### SHORT PROBLEM
Please repeat all of the listing exactly.

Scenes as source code
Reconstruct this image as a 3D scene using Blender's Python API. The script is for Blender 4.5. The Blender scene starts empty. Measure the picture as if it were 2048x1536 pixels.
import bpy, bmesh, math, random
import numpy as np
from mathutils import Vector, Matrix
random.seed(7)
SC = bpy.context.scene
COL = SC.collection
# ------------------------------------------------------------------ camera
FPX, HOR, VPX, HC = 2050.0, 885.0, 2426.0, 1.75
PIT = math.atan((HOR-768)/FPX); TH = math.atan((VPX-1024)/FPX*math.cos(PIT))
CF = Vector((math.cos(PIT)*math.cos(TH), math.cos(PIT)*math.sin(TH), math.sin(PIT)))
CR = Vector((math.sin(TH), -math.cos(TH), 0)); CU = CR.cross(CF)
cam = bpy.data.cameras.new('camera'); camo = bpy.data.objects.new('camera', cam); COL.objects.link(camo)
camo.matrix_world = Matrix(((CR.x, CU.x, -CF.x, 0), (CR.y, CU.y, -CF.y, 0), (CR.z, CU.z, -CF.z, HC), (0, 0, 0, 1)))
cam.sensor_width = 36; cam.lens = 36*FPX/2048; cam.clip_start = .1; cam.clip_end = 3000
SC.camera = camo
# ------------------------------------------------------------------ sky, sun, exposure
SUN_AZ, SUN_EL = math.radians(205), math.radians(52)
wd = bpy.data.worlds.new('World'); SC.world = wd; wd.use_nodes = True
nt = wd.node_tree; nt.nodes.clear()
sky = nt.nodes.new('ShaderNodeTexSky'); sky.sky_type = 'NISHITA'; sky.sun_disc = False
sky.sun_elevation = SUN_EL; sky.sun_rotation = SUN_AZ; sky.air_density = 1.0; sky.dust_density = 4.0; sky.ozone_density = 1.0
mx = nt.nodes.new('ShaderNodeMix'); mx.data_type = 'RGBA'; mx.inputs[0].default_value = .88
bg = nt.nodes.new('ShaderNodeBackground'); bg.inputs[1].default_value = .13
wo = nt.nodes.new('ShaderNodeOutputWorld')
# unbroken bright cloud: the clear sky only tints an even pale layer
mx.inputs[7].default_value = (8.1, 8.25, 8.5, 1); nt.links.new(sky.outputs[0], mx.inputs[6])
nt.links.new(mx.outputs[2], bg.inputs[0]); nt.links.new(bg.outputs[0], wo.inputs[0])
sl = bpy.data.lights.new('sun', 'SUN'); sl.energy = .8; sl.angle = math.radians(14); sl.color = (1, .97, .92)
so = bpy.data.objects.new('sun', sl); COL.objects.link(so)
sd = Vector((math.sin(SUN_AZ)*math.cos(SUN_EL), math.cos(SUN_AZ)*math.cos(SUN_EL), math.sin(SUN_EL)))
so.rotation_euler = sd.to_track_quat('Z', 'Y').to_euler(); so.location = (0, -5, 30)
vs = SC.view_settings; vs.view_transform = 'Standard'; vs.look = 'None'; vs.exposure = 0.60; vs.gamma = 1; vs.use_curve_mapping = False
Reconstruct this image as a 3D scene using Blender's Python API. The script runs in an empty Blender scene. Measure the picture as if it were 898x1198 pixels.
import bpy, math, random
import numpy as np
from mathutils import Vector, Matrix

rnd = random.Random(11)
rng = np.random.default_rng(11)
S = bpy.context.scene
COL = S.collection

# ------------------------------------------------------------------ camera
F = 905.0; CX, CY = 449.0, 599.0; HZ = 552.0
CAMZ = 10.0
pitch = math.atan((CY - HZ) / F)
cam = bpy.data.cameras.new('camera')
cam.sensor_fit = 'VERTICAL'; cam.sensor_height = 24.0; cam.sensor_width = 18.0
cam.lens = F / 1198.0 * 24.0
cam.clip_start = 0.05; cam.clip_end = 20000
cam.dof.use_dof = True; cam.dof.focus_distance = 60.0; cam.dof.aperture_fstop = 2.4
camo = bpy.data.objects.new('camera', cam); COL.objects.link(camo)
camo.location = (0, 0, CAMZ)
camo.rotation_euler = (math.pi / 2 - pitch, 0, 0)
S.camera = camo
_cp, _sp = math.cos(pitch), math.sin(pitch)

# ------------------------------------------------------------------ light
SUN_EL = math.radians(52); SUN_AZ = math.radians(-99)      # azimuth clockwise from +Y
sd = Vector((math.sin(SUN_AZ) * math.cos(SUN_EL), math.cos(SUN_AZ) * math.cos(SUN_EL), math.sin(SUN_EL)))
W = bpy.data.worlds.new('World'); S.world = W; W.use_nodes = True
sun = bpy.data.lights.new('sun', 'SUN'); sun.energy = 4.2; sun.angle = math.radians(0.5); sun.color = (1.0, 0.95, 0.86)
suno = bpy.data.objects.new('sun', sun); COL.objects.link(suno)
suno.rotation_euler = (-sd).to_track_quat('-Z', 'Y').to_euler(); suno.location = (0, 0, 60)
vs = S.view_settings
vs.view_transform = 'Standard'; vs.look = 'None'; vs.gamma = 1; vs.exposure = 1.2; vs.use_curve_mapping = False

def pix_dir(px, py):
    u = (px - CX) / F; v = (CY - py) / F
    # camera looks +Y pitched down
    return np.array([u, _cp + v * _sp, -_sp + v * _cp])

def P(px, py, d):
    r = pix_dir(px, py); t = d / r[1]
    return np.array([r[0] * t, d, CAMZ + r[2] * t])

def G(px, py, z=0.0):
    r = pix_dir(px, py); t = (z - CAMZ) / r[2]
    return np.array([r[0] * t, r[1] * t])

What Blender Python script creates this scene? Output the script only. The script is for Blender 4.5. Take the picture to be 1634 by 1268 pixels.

### EXPECTED ANSWER
Reconstruct this image as a 3D scene using Blender's Python API. The script is for Blender 4.5. The Blender scene starts empty. Measure the picture as if it were 2048x1536 pixels.
import bpy, bmesh, math, random
import numpy as np
from mathutils import Vector, Matrix
random.seed(7)
SC = bpy.context.scene
COL = SC.collection
# ------------------------------------------------------------------ camera
FPX, HOR, VPX, HC = 2050.0, 885.0, 2426.0, 1.75
PIT = math.atan((HOR-768)/FPX); TH = math.atan((VPX-1024)/FPX*math.cos(PIT))
CF = Vector((math.cos(PIT)*math.cos(TH), math.cos(PIT)*math.sin(TH), math.sin(PIT)))
CR = Vector((math.sin(TH), -math.cos(TH), 0)); CU = CR.cross(CF)
cam = bpy.data.cameras.new('camera'); camo = bpy.data.objects.new('camera', cam); COL.objects.link(camo)
camo.matrix_world = Matrix(((CR.x, CU.x, -CF.x, 0), (CR.y, CU.y, -CF.y, 0), (CR.z, CU.z, -CF.z, HC), (0, 0, 0, 1)))
cam.sensor_width = 36; cam.lens = 36*FPX/2048; cam.clip_start = .1; cam.clip_end = 3000
SC.camera = camo
# ------------------------------------------------------------------ sky, sun, exposure
SUN_AZ, SUN_EL = math.radians(205), math.radians(52)
wd = bpy.data.worlds.new('World'); SC.world = wd; wd.use_nodes = True
nt = wd.node_tree; nt.nodes.clear()
sky = nt.nodes.new('ShaderNodeTexSky'); sky.sky_type = 'NISHITA'; sky.sun_disc = False
sky.sun_elevation = SUN_EL; sky.sun_rotation = SUN_AZ; sky.air_density = 1.0; sky.dust_density = 4.0; sky.ozone_density = 1.0
mx = nt.nodes.new('ShaderNodeMix'); mx.data_type = 'RGBA'; mx.inputs[0].default_value = .88
bg = nt.nodes.new('ShaderNodeBackground'); bg.inputs[1].default_value = .13
wo = nt.nodes.new('ShaderNodeOutputWorld')
# unbroken bright cloud: the clear sky only tints an even pale layer
mx.inputs[7].default_value = (8.1, 8.25, 8.5, 1); nt.links.new(sky.outputs[0], mx.inputs[6])
nt.links.new(mx.outputs[2], bg.inputs[0]); nt.links.new(bg.outputs[0], wo.inputs[0])
sl = bpy.data.lights.new('sun', 'SUN'); sl.energy = .8; sl.angle = math.radians(14); sl.color = (1, .97, .92)
so = bpy.data.objects.new('sun', sl); COL.objects.link(so)
sd = Vector((math.sin(SUN_AZ)*math.cos(SUN_EL), math.cos(SUN_AZ)*math.cos(SUN_EL), math.sin(SUN_EL)))
so.rotation_euler = sd.to_track_quat('Z', 'Y').to_euler(); so.location = (0, -5, 30)
vs = SC.view_settings; vs.view_transform = 'Standard'; vs.look = 'None'; vs.exposure = 0.60; vs.gamma = 1; vs.use_curve_mapping = False
Reconstruct this image as a 3D scene using Blender's Python API. The script runs in an empty Blender scene. Measure the picture as if it were 898x1198 pixels.
import bpy, math, random
import numpy as np
from mathutils import Vector, Matrix

rnd = random.Random(11)
rng = np.random.default_rng(11)
S = bpy.context.scene
COL = S.collection

# ------------------------------------------------------------------ camera
F = 905.0; CX, CY = 449.0, 599.0; HZ = 552.0
CAMZ = 10.0
pitch = math.atan((CY - HZ) / F)
cam = bpy.data.cameras.new('camera')
cam.sensor_fit = 'VERTICAL'; cam.sensor_height = 24.0; cam.sensor_width = 18.0
cam.lens = F / 1198.0 * 24.0
cam.clip_start = 0.05; cam.clip_end = 20000
cam.dof.use_dof = True; cam.dof.focus_distance = 60.0; cam.dof.aperture_fstop = 2.4
camo = bpy.data.objects.new('camera', cam); COL.objects.link(camo)
camo.location = (0, 0, CAMZ)
camo.rotation_euler = (math.pi / 2 - pitch, 0, 0)
S.camera = camo
_cp, _sp = math.cos(pitch), math.sin(pitch)

# ------------------------------------------------------------------ light
SUN_EL = math.radians(52); SUN_AZ = math.radians(-99)      # azimuth clockwise from +Y
sd = Vector((math.sin(SUN_AZ) * math.cos(SUN_EL), math.cos(SUN_AZ) * math.cos(SUN_EL), math.sin(SUN_EL)))
W = bpy.data.worlds.new('World'); S.world = W; W.use_nodes = True
sun = bpy.data.lights.new('sun', 'SUN'); sun.energy = 4.2; sun.angle = math.radians(0.5); sun.color = (1.0, 0.95, 0.86)
suno = bpy.data.objects.new('sun', sun); COL.objects.link(suno)
suno.rotation_euler = (-sd).to_track_quat('-Z', 'Y').to_euler(); suno.location = (0, 0, 60)
vs = S.view_settings
vs.view_transform = 'Standard'; vs.look = 'None'; vs.gamma = 1; vs.exposure = 1.2; vs.use_curve_mapping = False

def pix_dir(px, py):
    u = (px - CX) / F; v = (CY - py) / F
    # camera looks +Y pitched down
    return np.array([u, _cp + v * _sp, -_sp + v * _cp])

def P(px, py, d):
    r = pix_dir(px, py); t = d / r[1]
    return np.array([r[0] * t, d, CAMZ + r[2] * t])

def G(px, py, z=0.0):
    r = pix_dir(px, py); t = (z - CAMZ) / r[2]
    return np.array([r[0] * t, r[1] * t])

What Blender Python script creates this scene? Output the script only. The script is for Blender 4.5. Take the picture to be 1634 by 1268 pixels.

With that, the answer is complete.